Unlike everyone else, though, we intended to get to the bottom of it, so we invested in a dyno to get started. Over the following years, we gathered clues and snippets to become proficient at tuning the most basic Standalone ECUs, the Apexi Power FC. Later evolving into Adaptronic, then Link, Haltek and so on. In and amongst, we cracked the Mazda RX8 factory ECU with Epifans MazdaEdit, our first foray into OEM ECU reflashing.

Later came HP Tuners and then Win0LS, along with the Master interface tools needed to read and write to the latest and most complicated Engine management systems. As we went along, ECU logics changed, evolved and got more complicated, but the fundamentals remained much the same beneath it all. It is on those foundations that we could continue to learn.

On the journey, we realised that the rest of the ‘tuning world’ hadn’t bothered to put in the same groundwork.
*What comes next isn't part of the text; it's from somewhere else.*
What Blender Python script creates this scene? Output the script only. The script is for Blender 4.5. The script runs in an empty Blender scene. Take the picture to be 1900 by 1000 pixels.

Big shop after big shop, name after name, we uncovered that frankly, the vast, vast majority of the tuning community were not tuners at all but rather ‘reflash shops’ posing as tuning shops. Technically, they are tuning cars but without the first clue of how. An entire industry blindly reselling predetermined calibration changes and marketing them as ‘custom remaps’. In most cases, these tuners and tuning shops cannot read a dyno graph, let alone a log.

By the time we realised, we had to do something. But how do you stand out in a crowd all claiming to do what you do? How do you show people what you know and get them to listen when the shops you are calling out have been around, in some cases, for decades and are, on the surface, successfully doing what they do?

So, rather than fight it, we decided not to get involved. We got the cameras out and started to let people in, show them what we do and let them see it happening. Rather than worry about what everyone else is doing, show everyone what we are doing and let that do the talking.

It is working. As word gets out and people see and learn, we continue to get busier and busier doing it correctly.

The model is becoming the norm for us now. An individual in a community has had enough of being left in the dark by the shops everyone else uses and try us out, we fix their car, and then they tell everyone. Then, before you know it, we are the go-to shop for another Marque and model.